June 1961 : Lunch With Lord and Lady Selkirk

The day after my meeting with Chin Siong, James got hold of Charles Ladd of Jardine Wharf and asked him to fix a meeting with Lord Selkirk. On Sunday morning at 9am, James received a telephone call asking him to come for lunch. “I expected to see Charles, but Charles was not there. It was only Lord Selkirk, his wife Wendy and me.”

“During lunch I asked him, ‘Is it true that you told Austin Albu that Internal Security Council had been prevented from releasing all these detainees because of Lee Kuan Yew’s attitude?’. He said no he had not said any such thing. But Wendy Selkirk said, ” What do you mean you didn’t say these things? You did say those things. I was here when you said them.”

“If it was an act put on to create a split, I fell for it, If it was the truth, I believed it. I don’t know for certain and I didn’t know at that time for certain what was going on. I went back to my holiday bungalow and thought about it for a little while. Then I fixed a meeting with Harry.”

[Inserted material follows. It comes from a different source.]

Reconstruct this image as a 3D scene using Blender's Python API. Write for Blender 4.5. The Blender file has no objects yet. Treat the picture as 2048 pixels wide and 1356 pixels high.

“I went to see Harry at his office at City Hall. I told him that I had been to see Selkirk. During the conversation he asked me whether Chin Siong was a communist. I said, ‘No, I don’t think so. He is a radical.’ This is what I told Lord Selkirk too. Chin Siong was very radical, much more radical than I was. And Selkirk said to me that the difficulty of releasing the detainees was largely the PAP’s position with them. I didn’t think Selkirk was telling a lie. I believed him. “

James felt that base on this he had no place in the PAP. He said to Harry, “I think you should release me, I will go back to university and get a job there and see what I can do. Harry said ‘No you can’t do that.’ It was left like that.”